Problem 2: There was no reason inherent to the task for her to engage with the intended learning goal.
With her strategy working out just fine for her, she zoomed through most of the next screen of practice problems. Then she got to the last problem on the screen, 25 – 9. Without hesitating, she wrote 26, then looked at me for approval.
“Great!” I said. “You got them all right except for that one.” I pointed to the last problem.
She stared at it for a moment, then deleted her answer and wrote 15.
“Um,” I said.
“14?” she asked. “13?” She started laughing. We both started laughing. She was totally just guessing now.
“Do you remember the strategy?” I asked, trying to salvage the task.
“Oh,” she said, and wrote 14.
“Remember? Subtract 10 and add 1?”
“That’s what I did,” she said. “Subtract 10 is 15. Then add 1.”
It wasn’t that she hadn’t learned the new strategy at all. It was that, while her strategy made sense to her, mine was just a set of steps. When her strategy was challenged by a harder problem, instead of thinking it through, she just tried to do what (she thought) I’d told her to do: subtract 10 (25 – 10 is 15), add 1 (which she interpreted as “subtract one more”).
Problem 3: Handing her a strategy without building understanding encouraged her to let go of her own number sense.
I think the fact that she ultimately landed on 14 was quite telling, because it was so obviously just following steps. She subtracted 10 (25 – 10 is 15), and then “added” 1 more to the amount she was subtracting (take away 1 more is 14). She was following the steps to the letter, but without understanding the intent it was a bit like a game of telephone where the message evolves as it passes from one person to the next.

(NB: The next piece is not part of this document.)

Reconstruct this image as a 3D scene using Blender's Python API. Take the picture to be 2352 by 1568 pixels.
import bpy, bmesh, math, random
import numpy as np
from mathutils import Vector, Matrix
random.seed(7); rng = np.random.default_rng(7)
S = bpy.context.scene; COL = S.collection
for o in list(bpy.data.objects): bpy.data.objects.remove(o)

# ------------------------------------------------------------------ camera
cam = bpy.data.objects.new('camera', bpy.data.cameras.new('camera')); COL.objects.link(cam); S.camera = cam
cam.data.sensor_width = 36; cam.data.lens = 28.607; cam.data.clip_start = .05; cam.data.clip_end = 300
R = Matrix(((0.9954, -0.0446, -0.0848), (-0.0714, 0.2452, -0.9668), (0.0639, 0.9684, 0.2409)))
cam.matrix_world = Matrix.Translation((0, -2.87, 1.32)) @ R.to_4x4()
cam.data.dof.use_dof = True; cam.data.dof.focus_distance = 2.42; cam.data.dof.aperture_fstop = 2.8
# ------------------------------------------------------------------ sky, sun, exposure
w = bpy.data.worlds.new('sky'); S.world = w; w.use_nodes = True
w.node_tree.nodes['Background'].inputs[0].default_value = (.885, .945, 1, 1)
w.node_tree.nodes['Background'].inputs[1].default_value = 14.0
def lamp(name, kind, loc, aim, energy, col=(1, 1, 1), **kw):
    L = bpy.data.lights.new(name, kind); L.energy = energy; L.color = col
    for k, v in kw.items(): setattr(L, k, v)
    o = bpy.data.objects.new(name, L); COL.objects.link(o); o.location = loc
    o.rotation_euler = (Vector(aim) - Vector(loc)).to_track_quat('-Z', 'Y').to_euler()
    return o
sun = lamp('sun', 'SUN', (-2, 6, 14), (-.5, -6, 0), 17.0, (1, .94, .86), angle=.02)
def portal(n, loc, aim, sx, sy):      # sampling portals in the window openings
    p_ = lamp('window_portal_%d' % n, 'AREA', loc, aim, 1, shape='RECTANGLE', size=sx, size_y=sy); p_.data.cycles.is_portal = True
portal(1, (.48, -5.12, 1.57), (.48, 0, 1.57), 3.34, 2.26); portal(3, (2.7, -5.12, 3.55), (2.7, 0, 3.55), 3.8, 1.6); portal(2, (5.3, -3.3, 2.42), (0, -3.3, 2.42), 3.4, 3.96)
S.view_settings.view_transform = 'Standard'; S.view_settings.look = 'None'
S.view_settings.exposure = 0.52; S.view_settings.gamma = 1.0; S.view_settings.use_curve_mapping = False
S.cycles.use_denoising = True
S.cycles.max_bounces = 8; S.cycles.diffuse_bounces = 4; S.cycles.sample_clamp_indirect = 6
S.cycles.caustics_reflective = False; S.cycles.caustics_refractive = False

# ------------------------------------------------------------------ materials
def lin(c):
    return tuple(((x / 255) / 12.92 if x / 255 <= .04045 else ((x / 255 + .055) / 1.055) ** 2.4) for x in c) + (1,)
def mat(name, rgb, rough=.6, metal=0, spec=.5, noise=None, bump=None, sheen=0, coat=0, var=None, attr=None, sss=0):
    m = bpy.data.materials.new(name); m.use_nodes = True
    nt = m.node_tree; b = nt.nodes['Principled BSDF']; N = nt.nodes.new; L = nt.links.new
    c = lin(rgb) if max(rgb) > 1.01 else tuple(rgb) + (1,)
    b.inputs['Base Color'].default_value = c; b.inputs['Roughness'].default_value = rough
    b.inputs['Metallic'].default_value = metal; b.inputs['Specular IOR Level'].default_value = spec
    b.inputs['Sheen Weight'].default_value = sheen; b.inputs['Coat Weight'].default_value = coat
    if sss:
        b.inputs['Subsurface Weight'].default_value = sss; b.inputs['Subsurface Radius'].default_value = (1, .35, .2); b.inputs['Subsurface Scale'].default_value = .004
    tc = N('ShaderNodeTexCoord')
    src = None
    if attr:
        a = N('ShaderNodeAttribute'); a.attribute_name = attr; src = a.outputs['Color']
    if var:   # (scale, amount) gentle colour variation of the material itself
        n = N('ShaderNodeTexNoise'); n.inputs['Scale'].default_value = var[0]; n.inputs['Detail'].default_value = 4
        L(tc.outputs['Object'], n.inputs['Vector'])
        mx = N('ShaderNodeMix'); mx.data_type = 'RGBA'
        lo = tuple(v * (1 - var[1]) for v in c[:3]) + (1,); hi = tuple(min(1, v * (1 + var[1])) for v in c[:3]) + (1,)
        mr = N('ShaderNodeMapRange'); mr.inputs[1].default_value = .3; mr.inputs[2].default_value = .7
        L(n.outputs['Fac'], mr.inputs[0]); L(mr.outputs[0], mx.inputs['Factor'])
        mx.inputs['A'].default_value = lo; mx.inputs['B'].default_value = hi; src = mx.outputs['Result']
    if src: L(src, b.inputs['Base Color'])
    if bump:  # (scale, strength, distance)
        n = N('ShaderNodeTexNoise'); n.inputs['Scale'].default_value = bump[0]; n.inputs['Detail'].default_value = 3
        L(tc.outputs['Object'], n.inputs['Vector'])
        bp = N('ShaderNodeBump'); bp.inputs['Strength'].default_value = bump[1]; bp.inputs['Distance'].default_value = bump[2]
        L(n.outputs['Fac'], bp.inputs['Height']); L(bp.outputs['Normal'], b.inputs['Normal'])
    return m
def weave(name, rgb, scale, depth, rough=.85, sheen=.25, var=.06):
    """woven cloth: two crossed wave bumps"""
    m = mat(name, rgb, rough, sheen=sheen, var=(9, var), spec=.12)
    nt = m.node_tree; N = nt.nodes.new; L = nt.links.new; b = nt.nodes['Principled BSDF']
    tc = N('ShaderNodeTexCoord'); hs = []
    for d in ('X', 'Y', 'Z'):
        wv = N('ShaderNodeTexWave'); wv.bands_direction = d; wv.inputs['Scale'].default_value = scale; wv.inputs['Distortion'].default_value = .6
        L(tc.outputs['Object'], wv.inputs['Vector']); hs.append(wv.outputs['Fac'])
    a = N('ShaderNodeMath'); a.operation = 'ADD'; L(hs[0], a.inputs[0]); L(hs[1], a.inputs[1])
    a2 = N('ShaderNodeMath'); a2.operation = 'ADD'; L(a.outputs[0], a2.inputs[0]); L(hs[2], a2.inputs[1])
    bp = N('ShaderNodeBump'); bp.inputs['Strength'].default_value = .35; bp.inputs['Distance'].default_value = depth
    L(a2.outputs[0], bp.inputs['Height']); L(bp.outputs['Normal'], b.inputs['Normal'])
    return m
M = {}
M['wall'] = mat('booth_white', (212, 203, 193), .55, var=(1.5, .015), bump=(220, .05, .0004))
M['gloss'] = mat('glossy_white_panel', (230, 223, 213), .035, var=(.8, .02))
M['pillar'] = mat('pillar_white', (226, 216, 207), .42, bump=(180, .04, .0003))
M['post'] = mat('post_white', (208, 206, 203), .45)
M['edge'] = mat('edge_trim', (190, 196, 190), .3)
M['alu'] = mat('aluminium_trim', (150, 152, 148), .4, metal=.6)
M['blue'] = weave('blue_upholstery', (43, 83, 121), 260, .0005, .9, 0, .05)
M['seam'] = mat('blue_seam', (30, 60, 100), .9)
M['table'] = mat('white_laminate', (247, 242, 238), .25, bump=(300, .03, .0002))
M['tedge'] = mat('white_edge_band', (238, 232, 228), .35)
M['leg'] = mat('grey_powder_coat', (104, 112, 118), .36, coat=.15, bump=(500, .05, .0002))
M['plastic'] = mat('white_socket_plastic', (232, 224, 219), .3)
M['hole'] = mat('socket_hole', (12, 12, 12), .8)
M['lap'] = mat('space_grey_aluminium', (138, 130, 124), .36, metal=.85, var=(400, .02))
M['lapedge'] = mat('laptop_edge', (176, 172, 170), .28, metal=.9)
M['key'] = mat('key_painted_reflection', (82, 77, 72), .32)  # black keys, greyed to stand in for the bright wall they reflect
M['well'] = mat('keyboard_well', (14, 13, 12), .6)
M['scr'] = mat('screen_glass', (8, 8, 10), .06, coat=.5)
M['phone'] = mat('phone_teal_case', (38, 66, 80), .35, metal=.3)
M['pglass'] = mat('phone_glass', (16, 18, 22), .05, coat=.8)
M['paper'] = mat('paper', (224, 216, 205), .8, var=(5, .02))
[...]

And I think all of these together imply what was at the root of why the task just did not work:
My task failed to build on what she brought to the table.
I think I could find a better way. Will I? I don’t know. It’s summer break, and getting to do more math with my kids is one of the things I love about the summer, but there are lots of other things we do with our time, and teaching this particular strategy is more a curiosity than a priority for me. Helping her have good experiences with math is much more important than learning and using a particular strategy. But I do think considering what went wrong is worthwhile as I work on preparing lessons for the upcoming semester, and I hope that sharing might be worthwhile to someone else.
If you have a story of a failed task or lesson or teaching moment, in the classroom or with your own kids, I’d be interested in hearing it as well.